[Records contained in a dataset]
--------------------------------

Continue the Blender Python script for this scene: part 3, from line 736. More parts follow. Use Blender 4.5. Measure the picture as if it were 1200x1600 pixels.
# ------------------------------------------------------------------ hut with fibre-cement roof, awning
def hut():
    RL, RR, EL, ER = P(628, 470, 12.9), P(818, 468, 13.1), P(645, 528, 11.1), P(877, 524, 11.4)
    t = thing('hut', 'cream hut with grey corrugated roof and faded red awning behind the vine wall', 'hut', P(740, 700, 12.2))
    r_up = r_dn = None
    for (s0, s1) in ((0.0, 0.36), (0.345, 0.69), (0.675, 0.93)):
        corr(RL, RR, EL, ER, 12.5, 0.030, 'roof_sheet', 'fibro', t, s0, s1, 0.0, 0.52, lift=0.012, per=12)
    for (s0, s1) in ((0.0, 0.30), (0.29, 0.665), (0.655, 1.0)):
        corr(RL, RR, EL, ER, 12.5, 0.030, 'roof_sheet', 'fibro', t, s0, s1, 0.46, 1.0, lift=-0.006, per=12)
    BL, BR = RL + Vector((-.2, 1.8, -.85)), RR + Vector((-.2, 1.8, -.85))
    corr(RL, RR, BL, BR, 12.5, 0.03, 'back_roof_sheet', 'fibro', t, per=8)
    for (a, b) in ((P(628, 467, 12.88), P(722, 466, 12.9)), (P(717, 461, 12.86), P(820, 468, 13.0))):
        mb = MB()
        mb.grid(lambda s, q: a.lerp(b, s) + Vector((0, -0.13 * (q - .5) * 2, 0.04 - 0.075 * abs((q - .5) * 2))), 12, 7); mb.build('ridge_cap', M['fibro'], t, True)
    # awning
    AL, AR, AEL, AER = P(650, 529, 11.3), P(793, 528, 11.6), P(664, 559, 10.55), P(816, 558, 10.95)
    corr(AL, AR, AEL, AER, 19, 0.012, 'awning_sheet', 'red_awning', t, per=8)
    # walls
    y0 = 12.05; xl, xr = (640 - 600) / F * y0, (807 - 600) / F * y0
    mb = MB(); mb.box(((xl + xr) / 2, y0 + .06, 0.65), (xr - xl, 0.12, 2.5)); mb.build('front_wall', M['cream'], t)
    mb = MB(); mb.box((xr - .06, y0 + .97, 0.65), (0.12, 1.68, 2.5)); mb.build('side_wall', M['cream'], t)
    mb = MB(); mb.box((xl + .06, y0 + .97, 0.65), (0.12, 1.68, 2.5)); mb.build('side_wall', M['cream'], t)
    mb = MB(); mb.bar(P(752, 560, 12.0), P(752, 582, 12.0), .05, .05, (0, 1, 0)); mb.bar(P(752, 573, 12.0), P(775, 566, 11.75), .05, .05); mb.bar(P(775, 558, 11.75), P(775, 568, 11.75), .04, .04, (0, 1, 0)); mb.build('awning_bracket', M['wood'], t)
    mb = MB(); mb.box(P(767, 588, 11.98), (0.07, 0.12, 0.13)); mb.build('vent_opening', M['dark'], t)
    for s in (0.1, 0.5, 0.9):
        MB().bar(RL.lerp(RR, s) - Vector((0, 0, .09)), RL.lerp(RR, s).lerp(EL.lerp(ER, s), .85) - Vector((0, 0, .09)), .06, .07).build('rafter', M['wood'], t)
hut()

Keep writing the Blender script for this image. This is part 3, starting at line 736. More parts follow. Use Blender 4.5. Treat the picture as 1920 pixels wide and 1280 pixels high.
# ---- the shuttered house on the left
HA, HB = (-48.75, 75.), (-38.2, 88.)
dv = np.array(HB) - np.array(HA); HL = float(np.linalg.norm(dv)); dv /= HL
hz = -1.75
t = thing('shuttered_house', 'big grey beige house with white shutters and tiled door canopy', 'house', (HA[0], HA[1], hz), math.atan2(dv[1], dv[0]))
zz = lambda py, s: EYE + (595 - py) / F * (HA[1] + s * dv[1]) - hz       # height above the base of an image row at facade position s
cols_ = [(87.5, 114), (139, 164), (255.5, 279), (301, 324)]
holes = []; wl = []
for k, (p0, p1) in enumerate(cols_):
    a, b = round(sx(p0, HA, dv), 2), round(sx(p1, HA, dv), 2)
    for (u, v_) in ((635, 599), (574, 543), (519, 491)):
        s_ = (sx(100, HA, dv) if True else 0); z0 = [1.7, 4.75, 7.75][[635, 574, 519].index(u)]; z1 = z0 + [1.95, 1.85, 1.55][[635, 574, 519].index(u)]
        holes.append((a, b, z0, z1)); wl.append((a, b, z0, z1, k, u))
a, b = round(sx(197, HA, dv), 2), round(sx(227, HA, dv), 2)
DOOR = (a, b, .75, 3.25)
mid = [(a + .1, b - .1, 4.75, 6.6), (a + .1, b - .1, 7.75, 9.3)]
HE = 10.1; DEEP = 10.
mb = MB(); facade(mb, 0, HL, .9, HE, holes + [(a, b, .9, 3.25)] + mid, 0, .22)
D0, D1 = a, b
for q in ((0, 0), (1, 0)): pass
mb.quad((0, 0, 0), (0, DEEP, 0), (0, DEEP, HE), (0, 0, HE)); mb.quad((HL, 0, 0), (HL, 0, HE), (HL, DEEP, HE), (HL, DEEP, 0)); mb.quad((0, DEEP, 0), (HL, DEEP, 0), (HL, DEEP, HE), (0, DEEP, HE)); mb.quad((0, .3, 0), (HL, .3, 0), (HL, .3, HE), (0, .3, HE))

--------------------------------

* What the task requires
Produce an exact copy of every entry above.

* Solved problem
Continue the Blender Python script for this scene: part 3, from line 736. More parts follow. Use Blender 4.5. Measure the picture as if it were 1200x1600 pixels.
# ------------------------------------------------------------------ hut with fibre-cement roof, awning
def hut():
    RL, RR, EL, ER = P(628, 470, 12.9), P(818, 468, 13.1), P(645, 528, 11.1), P(877, 524, 11.4)
    t = thing('hut', 'cream hut with grey corrugated roof and faded red awning behind the vine wall', 'hut', P(740, 700, 12.2))
    r_up = r_dn = None
    for (s0, s1) in ((0.0, 0.36), (0.345, 0.69), (0.675, 0.93)):
        corr(RL, RR, EL, ER, 12.5, 0.030, 'roof_sheet', 'fibro', t, s0, s1, 0.0, 0.52, lift=0.012, per=12)
    for (s0, s1) in ((0.0, 0.30), (0.29, 0.665), (0.655, 1.0)):
        corr(RL, RR, EL, ER, 12.5, 0.030, 'roof_sheet', 'fibro', t, s0, s1, 0.46, 1.0, lift=-0.006, per=12)
    BL, BR = RL + Vector((-.2, 1.8, -.85)), RR + Vector((-.2, 1.8, -.85))
    corr(RL, RR, BL, BR, 12.5, 0.03, 'back_roof_sheet', 'fibro', t, per=8)
    for (a, b) in ((P(628, 467, 12.88), P(722, 466, 12.9)), (P(717, 461, 12.86), P(820, 468, 13.0))):
        mb = MB()
        mb.grid(lambda s, q: a.lerp(b, s) + Vector((0, -0.13 * (q - .5) * 2, 0.04 - 0.075 * abs((q - .5) * 2))), 12, 7); mb.build('ridge_cap', M['fibro'], t, True)
    # awning
    AL, AR, AEL, AER = P(650, 529, 11.3), P(793, 528, 11.6), P(664, 559, 10.55), P(816, 558, 10.95)
    corr(AL, AR, AEL, AER, 19, 0.012, 'awning_sheet', 'red_awning', t, per=8)
    # walls
    y0 = 12.05; xl, xr = (640 - 600) / F * y0, (807 - 600) / F * y0
    mb = MB(); mb.box(((xl + xr) / 2, y0 + .06, 0.65), (xr - xl, 0.12, 2.5)); mb.build('front_wall', M['cream'], t)
    mb = MB(); mb.box((xr - .06, y0 + .97, 0.65), (0.12, 1.68, 2.5)); mb.build('side_wall', M['cream'], t)
    mb = MB(); mb.box((xl + .06, y0 + .97, 0.65), (0.12, 1.68, 2.5)); mb.build('side_wall', M['cream'], t)
    mb = MB(); mb.bar(P(752, 560, 12.0), P(752, 582, 12.0), .05, .05, (0, 1, 0)); mb.bar(P(752, 573, 12.0), P(775, 566, 11.75), .05, .05); mb.bar(P(775, 558, 11.75), P(775, 568, 11.75), .04, .04, (0, 1, 0)); mb.build('awning_bracket', M['wood'], t)
    mb = MB(); mb.box(P(767, 588, 11.98), (0.07, 0.12, 0.13)); mb.build('vent_opening', M['dark'], t)
    for s in (0.1, 0.5, 0.9):
        MB().bar(RL.lerp(RR, s) - Vector((0, 0, .09)), RL.lerp(RR, s).lerp(EL.lerp(ER, s), .85) - Vector((0, 0, .09)), .06, .07).build('rafter', M['wood'], t)
hut()

Keep writing the Blender script for this image. This is part 3, starting at line 736. More parts follow. Use Blender 4.5. Treat the picture as 1920 pixels wide and 1280 pixels high.
# ---- the shuttered house on the left
HA, HB = (-48.75, 75.), (-38.2, 88.)
dv = np.array(HB) - np.array(HA); HL = float(np.linalg.norm(dv)); dv /= HL
hz = -1.75
t = thing('shuttered_house', 'big grey beige house with white shutters and tiled door canopy', 'house', (HA[0], HA[1], hz), math.atan2(dv[1], dv[0]))
zz = lambda py, s: EYE + (595 - py) / F * (HA[1] + s * dv[1]) - hz       # height above the base of an image row at facade position s
cols_ = [(87.5, 114), (139, 164), (255.5, 279), (301, 324)]
holes = []; wl = []
for k, (p0, p1) in enumerate(cols_):
    a, b = round(sx(p0, HA, dv), 2), round(sx(p1, HA, dv), 2)
    for (u, v_) in ((635, 599), (574, 543), (519, 491)):
        s_ = (sx(100, HA, dv) if True else 0); z0 = [1.7, 4.75, 7.75][[635, 574, 519].index(u)]; z1 = z0 + [1.95, 1.85, 1.55][[635, 574, 519].index(u)]
        holes.append((a, b, z0, z1)); wl.append((a, b, z0, z1, k, u))
a, b = round(sx(197, HA, dv), 2), round(sx(227, HA, dv), 2)
DOOR = (a, b, .75, 3.25)
mid = [(a + .1, b - .1, 4.75, 6.6), (a + .1, b - .1, 7.75, 9.3)]
HE = 10.1; DEEP = 10.
mb = MB(); facade(mb, 0, HL, .9, HE, holes + [(a, b, .9, 3.25)] + mid, 0, .22)
D0, D1 = a, b
for q in ((0, 0), (1, 0)): pass
mb.quad((0, 0, 0), (0, DEEP, 0), (0, DEEP, HE), (0, 0, HE)); mb.quad((HL, 0, 0), (HL, 0, HE), (HL, DEEP, HE), (HL, DEEP, 0)); mb.quad((0, DEEP, 0), (HL, DEEP, 0), (HL, DEEP, HE), (0, DEEP, HE)); mb.quad((0, .3, 0), (HL, .3, 0), (HL, .3, HE), (0, .3, HE))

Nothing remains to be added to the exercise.